Review by ClemofNazareth
2 stars Wow, here's an album that could have been titled 'Spinal Tap: the Lost Years". These guys don't seem to be able to decide what kind of band they want to be when they grow up, so rather than take the time to decide they simply threw in a little bit of everything onto one record and hoped for the best. The result is mixed, pretty good when they clicked but bordering on rock caricatures when they didn't.

On the upside there's something for just about everyone here, including a bracing Krautrock number with heavy organ ("Ocean of Ruins"); a sort of pseudo-medieval folk-rock piece appropriately titled "King Richard's Court Jester"; the requisite rock-opera / pompously-introspective ballad ("Chrystal Palace"); and an all-out freeform jazz jam assault featuring some pretty wicked saxophone and even a little flute ("Motion Is Movement / Hate Nine and Ten"). And of course no 1973 progressive rock album would be complete without a 'back to the roots' folksy and heavily acoustic tune (also pretty pompous) which the band delivers here with "The Search for Father Time". I kept having eighties flashbacks to a 12 inch Stonehenge and life-sized alien space-egg bubbles the whole time this thing was playing. Too bad I got rid of those stereo volume stick-on labels that went to eleven!
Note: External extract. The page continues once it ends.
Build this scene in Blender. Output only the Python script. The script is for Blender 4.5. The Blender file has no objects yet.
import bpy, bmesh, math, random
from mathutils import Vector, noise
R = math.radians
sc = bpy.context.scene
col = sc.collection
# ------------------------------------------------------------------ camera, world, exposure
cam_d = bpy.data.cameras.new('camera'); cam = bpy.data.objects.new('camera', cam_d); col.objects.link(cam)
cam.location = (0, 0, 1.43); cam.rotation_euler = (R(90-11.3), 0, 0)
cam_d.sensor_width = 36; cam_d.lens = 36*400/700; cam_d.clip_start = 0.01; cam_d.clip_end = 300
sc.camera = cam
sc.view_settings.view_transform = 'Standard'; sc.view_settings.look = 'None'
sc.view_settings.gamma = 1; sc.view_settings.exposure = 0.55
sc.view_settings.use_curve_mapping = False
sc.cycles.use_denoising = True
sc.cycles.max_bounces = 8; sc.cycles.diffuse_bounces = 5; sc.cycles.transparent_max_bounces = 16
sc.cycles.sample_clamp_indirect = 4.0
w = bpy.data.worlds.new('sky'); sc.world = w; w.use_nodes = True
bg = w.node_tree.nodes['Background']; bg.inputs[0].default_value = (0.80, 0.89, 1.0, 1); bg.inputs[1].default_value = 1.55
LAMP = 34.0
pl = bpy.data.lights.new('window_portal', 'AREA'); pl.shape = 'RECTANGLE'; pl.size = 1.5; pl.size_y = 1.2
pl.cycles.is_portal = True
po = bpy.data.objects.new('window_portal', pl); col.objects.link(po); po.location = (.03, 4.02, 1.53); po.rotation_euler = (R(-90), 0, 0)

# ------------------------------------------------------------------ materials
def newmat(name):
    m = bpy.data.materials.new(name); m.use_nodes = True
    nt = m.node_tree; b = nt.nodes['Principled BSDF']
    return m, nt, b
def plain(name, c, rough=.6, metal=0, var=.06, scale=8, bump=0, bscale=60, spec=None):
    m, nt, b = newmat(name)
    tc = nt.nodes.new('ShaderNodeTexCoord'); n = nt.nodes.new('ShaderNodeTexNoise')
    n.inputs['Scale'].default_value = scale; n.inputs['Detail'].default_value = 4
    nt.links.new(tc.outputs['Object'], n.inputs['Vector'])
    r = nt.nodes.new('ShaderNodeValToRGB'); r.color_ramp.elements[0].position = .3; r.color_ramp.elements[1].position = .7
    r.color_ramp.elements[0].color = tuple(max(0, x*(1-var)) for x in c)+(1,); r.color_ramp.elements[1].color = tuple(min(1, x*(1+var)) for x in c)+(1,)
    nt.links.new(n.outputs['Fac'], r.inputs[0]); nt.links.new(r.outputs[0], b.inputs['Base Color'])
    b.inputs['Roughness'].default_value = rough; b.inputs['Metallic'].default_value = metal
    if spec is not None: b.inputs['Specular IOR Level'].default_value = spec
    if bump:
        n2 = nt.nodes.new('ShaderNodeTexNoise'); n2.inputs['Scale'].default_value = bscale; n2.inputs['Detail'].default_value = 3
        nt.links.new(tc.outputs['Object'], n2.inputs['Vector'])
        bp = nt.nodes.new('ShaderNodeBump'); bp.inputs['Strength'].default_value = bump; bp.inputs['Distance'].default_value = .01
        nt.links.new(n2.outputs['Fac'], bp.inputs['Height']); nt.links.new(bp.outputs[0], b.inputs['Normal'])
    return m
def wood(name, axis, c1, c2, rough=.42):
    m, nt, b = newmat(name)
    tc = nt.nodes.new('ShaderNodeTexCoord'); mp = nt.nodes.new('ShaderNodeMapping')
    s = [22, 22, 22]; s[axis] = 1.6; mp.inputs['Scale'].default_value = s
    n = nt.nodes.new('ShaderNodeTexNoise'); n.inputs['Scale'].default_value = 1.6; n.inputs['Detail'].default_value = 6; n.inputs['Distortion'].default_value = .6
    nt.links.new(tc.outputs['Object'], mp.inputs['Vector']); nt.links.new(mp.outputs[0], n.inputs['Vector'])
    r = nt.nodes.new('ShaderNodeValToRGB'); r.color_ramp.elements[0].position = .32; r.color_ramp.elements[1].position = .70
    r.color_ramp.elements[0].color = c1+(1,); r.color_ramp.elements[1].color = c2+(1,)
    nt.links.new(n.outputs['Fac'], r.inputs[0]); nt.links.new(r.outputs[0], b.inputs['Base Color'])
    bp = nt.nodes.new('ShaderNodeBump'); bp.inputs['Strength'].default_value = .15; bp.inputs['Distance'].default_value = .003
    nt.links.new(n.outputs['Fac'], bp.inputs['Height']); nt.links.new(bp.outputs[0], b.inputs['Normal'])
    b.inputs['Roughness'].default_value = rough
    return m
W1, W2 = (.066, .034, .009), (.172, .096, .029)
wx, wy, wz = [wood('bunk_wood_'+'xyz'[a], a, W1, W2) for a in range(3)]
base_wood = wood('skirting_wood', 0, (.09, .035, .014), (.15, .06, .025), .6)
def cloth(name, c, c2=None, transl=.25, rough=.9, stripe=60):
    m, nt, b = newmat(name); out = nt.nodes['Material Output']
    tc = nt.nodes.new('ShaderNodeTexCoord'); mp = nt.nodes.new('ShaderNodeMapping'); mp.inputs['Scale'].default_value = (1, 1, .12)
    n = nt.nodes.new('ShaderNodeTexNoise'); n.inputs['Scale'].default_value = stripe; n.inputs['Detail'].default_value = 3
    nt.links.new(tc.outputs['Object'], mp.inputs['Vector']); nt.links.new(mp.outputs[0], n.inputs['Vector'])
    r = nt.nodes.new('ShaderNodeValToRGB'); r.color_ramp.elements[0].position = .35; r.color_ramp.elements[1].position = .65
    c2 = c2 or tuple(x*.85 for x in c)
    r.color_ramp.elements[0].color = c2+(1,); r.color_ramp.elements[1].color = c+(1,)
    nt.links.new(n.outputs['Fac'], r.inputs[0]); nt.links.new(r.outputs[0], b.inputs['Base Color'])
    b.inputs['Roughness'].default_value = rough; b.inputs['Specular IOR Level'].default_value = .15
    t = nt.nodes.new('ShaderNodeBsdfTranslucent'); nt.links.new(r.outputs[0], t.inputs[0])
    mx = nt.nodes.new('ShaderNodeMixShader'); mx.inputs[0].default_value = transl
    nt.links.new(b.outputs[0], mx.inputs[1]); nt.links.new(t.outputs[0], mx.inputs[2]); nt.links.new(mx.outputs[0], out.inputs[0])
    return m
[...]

By the time this album, the band's third came out their best gimmick (vocalist Joy Fleming) was gone, replaced by some unknown American named Ken Taylor. The band must have known something about their fans' preferences though as Taylor doesn't do much actual singing here, with several songs being completely instrumental and other having long stretches of solos and guitar/organ forays. When he does pipe up the lyrics don't seem to make much sense (on "Silently Sung" for example, which was sung but obviously not silently). The lyrics seem to have been written mostly in that mid-seventies style with pretentiously-poetic and vaguely allegorical words meant to appeal to red-eyed, lighter- waving teens with lithe blonde chicks on their shoulders at open-air summer concerts. Which I'm sure is a scene that played out many times for these guys.

The best may have been saved for last with the closing "Question" which features quite appealing organ passages, extensive flute and acoustic guitar, and once again burningly searching lyrics quite appropriate to the day (namely, the question "Why?" earnestly repeated over and over in varying tempos and volumes).

I've heard the band's first and last albums, both of which are borderline progressive folk offerings. This one isn't, although the flute, acoustic guitar and varied hand percussion instruments including marimba and vibes might lead one to conclude otherwise. In reality these guys were journeyman musicians, good enough artists to make a living at what they did but lacking the sort of vision and talent to ever break into the A league. If you're interested in the band I'd recommend their first and last albums, in that order. This one is okay, but pretty much of interest only to fans. Two stars.